### EXERCISE DETAILS
Copy down every line where the string "empty" shows up.

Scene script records

— start —

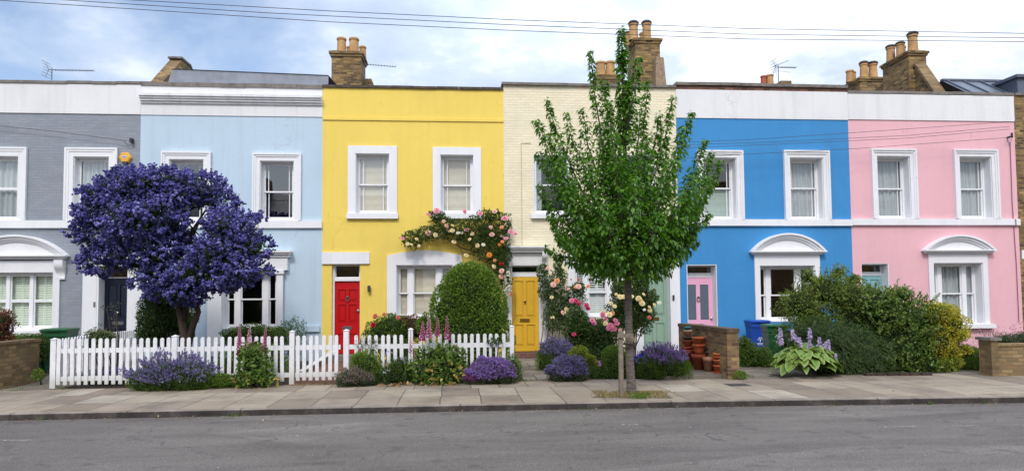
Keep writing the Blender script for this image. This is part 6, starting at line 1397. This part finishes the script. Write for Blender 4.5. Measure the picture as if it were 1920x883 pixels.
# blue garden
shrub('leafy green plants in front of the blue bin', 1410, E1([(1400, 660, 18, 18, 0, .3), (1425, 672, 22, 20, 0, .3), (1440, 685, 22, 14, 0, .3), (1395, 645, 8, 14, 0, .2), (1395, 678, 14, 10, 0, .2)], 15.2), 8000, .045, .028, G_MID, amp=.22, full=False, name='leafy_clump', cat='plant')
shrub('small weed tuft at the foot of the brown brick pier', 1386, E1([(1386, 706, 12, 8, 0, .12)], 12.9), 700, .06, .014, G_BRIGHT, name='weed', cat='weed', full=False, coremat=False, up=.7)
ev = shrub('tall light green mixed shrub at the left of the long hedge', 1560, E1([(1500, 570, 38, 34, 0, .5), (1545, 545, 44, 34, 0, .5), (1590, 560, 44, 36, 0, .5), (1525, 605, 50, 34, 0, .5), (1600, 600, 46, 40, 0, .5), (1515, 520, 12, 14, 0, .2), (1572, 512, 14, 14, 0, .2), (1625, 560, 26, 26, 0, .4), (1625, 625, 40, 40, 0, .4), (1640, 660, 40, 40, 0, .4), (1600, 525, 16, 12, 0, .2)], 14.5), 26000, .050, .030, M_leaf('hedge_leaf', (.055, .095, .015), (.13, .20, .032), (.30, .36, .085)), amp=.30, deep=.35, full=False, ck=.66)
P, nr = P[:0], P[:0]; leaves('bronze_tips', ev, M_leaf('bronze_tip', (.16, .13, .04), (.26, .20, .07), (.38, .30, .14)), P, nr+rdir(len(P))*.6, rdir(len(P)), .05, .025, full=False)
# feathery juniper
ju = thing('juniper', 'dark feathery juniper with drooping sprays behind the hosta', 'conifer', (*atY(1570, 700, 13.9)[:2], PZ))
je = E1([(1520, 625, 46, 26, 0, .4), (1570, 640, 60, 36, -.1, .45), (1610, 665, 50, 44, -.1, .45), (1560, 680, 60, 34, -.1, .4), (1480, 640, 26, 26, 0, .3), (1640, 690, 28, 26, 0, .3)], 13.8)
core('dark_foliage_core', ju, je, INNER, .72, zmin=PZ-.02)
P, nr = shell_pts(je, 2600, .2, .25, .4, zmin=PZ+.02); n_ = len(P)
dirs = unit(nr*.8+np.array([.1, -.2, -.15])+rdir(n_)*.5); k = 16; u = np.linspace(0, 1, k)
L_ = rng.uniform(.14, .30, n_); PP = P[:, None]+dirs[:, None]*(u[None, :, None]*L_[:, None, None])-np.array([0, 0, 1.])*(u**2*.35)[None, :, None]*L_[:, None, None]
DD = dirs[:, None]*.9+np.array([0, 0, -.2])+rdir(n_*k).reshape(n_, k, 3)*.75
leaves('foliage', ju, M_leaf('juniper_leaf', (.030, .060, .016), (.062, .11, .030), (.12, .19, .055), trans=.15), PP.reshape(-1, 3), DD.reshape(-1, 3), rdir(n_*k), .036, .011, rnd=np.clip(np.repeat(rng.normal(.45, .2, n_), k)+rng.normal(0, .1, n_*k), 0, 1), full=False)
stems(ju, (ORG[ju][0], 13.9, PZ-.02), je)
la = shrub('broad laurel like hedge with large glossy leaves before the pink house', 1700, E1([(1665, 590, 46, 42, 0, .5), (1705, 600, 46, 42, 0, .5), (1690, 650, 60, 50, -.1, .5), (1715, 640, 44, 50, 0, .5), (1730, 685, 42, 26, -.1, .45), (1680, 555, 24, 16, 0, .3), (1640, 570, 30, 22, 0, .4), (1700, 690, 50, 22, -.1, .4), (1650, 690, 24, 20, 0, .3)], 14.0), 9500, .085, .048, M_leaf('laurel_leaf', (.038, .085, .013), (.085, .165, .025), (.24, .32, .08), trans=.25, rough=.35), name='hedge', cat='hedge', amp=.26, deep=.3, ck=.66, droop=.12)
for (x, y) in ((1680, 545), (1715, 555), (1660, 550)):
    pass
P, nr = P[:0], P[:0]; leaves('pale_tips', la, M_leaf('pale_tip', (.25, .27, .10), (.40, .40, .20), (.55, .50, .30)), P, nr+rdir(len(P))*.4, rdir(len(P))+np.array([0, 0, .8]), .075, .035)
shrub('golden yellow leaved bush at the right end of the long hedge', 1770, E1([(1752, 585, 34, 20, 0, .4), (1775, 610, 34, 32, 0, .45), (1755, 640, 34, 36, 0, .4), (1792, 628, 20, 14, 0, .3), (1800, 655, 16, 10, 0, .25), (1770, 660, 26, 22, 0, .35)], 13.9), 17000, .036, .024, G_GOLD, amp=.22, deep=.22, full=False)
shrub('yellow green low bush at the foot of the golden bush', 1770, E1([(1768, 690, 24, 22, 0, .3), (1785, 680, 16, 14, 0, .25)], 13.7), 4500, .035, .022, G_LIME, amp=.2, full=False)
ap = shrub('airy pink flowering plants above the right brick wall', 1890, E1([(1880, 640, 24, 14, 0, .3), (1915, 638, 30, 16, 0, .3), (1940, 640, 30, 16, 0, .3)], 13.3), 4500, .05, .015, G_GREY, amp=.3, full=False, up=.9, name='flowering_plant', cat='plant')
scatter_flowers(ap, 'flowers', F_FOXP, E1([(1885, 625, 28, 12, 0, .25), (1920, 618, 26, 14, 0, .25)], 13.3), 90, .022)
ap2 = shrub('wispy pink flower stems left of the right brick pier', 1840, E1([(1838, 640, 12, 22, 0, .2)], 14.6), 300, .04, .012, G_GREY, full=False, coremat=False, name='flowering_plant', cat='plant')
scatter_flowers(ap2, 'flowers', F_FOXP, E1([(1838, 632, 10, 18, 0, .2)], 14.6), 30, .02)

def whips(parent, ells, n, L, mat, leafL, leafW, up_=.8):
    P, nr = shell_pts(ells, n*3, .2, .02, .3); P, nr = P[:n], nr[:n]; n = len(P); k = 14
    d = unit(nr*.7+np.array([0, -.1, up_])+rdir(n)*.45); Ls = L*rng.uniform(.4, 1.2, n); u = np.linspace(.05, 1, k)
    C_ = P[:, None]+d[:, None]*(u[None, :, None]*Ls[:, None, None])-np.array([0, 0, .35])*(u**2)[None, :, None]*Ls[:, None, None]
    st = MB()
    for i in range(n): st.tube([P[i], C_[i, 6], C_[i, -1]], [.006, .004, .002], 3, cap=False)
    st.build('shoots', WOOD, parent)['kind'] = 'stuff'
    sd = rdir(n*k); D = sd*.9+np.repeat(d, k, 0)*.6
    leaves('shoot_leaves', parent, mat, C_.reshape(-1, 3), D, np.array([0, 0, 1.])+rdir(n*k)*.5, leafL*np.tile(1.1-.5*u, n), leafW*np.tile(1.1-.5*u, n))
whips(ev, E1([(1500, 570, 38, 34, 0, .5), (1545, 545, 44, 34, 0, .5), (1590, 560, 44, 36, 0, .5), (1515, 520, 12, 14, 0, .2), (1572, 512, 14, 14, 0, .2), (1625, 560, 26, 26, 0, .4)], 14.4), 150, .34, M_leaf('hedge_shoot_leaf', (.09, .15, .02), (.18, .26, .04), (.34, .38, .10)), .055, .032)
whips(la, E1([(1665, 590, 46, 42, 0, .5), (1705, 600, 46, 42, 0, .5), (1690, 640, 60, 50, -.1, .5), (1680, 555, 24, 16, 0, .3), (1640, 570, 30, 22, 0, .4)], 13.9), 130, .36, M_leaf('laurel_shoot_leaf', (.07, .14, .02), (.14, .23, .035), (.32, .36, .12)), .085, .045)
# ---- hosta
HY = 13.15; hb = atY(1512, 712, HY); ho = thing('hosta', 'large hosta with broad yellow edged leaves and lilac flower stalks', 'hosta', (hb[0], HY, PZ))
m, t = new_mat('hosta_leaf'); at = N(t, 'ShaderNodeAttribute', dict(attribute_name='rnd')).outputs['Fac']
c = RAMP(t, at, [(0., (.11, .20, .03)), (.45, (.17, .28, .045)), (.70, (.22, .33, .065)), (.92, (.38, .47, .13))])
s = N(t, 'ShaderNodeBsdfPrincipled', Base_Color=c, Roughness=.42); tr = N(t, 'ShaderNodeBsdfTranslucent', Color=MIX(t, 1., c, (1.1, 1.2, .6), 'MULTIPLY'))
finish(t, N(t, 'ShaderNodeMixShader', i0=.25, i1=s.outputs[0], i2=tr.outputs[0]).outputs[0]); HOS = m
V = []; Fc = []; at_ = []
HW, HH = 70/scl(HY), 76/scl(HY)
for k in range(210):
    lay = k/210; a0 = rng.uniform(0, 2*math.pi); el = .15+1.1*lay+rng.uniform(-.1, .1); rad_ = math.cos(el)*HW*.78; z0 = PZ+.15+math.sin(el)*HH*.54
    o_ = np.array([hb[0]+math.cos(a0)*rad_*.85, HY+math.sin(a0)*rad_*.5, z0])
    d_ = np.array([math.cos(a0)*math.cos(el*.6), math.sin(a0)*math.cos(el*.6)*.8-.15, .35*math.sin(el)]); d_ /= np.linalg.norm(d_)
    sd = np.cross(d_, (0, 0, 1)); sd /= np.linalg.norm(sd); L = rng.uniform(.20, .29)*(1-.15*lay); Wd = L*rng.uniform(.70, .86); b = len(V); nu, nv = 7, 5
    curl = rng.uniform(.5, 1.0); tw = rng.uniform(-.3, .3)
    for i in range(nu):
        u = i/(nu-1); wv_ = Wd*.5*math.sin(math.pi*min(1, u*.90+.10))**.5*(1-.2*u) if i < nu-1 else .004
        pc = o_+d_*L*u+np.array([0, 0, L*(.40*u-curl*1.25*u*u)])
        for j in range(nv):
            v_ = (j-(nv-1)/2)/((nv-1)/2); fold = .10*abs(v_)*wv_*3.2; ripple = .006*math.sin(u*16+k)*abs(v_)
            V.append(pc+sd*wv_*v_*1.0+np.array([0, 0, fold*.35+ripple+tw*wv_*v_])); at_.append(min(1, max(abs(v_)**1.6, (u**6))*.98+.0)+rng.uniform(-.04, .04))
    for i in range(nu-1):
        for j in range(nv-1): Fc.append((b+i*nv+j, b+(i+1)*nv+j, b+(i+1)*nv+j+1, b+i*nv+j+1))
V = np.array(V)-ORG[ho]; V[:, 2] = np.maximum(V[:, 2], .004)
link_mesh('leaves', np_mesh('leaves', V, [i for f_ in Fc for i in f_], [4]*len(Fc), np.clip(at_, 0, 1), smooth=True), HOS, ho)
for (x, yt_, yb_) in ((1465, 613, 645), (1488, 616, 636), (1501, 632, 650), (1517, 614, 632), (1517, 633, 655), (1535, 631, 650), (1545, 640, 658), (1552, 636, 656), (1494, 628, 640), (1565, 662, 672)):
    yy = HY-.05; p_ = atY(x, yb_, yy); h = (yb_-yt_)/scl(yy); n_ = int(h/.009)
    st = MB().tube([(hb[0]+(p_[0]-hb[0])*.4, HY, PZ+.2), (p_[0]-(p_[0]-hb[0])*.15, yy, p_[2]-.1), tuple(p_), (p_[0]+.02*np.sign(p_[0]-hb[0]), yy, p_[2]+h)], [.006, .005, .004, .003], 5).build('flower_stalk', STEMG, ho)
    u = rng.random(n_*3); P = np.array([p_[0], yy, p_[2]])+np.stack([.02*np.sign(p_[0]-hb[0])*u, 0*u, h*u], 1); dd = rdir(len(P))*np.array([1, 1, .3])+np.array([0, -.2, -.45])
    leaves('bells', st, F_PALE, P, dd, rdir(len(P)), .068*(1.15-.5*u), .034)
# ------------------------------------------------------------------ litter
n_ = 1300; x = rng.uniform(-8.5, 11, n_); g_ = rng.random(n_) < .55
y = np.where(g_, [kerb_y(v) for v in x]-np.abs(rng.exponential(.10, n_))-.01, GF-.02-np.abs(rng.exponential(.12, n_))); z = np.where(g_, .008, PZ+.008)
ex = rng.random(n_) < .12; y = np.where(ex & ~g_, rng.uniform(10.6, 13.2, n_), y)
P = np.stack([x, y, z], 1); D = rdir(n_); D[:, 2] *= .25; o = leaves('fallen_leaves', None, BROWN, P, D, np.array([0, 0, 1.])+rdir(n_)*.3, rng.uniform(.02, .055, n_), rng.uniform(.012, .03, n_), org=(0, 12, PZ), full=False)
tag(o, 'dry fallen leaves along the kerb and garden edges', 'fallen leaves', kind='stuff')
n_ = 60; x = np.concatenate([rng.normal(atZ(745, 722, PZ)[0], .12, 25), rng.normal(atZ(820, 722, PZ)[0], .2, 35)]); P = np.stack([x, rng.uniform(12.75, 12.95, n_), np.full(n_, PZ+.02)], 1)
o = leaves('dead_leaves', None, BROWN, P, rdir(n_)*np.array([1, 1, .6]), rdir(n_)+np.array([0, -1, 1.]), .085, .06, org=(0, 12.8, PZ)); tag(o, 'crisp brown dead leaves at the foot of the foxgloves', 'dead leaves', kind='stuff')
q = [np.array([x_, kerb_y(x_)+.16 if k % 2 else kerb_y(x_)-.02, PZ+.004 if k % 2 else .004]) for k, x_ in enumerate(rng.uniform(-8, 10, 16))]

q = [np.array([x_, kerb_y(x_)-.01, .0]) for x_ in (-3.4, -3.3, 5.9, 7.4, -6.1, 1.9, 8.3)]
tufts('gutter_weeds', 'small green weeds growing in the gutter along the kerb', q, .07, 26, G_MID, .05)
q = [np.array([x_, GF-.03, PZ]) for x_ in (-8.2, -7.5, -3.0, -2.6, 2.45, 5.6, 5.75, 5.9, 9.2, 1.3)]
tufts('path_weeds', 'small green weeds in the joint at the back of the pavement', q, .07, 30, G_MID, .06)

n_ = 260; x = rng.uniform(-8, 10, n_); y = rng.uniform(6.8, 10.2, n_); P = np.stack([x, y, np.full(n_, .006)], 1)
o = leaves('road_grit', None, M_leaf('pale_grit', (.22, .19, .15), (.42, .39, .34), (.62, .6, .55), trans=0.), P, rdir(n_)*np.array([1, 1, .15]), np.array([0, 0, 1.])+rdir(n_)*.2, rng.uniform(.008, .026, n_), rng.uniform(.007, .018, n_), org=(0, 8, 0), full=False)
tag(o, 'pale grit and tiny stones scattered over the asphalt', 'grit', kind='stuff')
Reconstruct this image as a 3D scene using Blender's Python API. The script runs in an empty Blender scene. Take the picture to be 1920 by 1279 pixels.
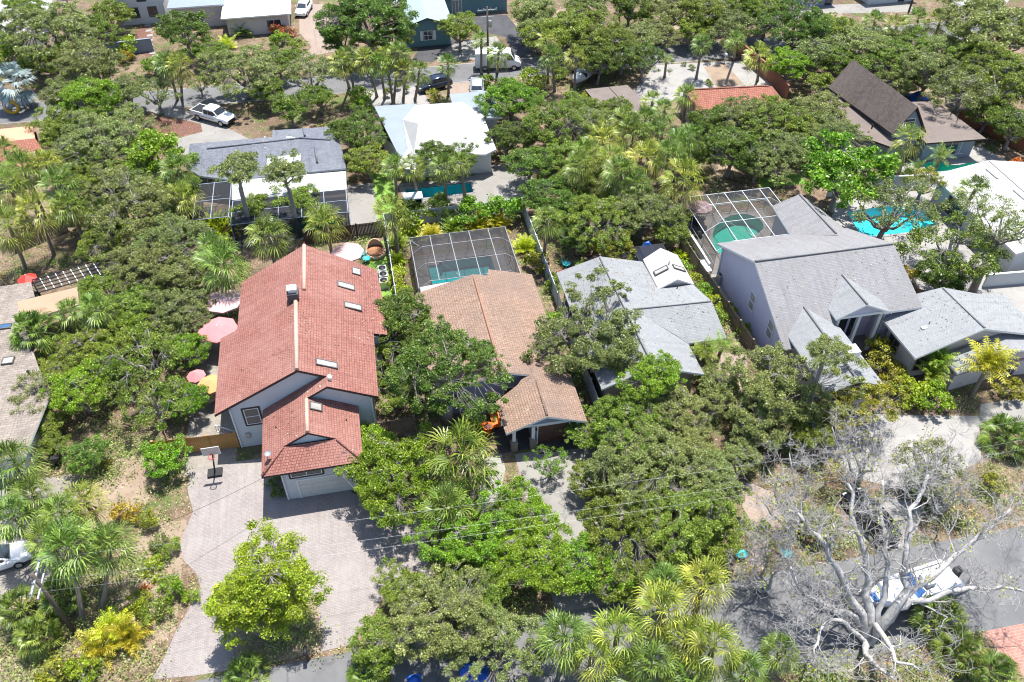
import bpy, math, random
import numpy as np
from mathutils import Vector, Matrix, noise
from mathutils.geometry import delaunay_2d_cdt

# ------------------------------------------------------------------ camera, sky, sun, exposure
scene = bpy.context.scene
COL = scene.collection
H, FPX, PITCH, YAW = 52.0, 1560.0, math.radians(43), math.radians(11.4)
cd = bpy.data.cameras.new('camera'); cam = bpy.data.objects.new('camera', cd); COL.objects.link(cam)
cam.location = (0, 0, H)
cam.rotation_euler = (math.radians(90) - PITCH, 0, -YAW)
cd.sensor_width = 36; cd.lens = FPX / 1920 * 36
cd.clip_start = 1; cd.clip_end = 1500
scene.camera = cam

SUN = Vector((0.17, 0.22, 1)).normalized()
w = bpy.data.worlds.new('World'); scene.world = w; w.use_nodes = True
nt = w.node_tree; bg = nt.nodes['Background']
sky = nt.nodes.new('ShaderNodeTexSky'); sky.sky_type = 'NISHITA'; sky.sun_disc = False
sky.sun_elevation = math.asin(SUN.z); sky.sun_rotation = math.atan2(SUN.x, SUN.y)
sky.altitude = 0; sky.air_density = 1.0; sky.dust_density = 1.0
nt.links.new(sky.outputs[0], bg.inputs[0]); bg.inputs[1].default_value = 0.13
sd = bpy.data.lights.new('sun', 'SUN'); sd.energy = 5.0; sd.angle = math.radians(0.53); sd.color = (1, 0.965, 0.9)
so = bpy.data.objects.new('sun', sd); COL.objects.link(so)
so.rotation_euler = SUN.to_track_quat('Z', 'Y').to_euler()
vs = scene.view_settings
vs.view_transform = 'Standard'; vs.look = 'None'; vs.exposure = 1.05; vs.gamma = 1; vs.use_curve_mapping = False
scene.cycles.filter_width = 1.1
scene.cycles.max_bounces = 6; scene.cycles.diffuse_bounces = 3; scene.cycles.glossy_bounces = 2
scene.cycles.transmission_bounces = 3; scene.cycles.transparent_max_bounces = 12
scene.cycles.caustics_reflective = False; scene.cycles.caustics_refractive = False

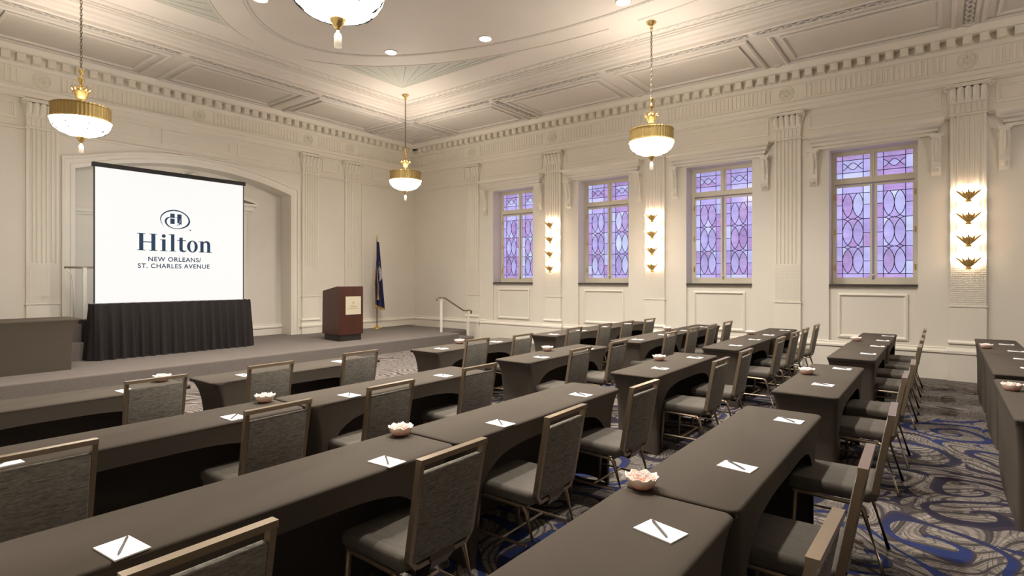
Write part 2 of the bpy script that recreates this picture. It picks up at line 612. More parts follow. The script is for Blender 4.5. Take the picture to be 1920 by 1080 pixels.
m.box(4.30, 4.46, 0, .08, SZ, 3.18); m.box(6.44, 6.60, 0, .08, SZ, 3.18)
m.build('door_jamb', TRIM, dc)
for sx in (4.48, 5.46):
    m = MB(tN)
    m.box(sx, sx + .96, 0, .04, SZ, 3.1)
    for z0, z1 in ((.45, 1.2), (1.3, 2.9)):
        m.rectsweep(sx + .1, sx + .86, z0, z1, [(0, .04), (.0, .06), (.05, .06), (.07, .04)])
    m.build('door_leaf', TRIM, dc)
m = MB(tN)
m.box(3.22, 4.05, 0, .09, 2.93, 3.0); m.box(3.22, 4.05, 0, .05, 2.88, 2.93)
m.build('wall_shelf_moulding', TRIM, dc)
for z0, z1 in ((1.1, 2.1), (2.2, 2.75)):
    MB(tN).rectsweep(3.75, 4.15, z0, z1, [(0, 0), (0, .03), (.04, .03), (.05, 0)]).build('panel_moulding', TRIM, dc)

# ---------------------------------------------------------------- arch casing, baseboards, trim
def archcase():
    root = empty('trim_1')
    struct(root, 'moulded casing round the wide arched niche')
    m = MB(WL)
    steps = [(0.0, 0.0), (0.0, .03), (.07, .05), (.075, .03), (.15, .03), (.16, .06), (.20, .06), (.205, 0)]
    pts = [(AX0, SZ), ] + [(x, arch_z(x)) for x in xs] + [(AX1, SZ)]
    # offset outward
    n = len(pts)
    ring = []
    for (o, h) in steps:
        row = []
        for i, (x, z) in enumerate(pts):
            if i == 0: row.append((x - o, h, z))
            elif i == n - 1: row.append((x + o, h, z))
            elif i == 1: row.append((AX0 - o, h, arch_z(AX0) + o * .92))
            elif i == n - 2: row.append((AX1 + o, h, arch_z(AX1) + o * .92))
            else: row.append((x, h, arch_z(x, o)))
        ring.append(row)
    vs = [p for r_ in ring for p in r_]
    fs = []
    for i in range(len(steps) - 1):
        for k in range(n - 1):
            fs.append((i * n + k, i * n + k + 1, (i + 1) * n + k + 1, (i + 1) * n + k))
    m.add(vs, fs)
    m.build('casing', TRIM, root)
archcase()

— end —

### FINISHED TASK
Reconstruct this image as a 3D scene using Blender's Python API. The script runs in an empty Blender scene. Take the picture to be 1920 by 1279 pixels.
    root = empty('trim_1')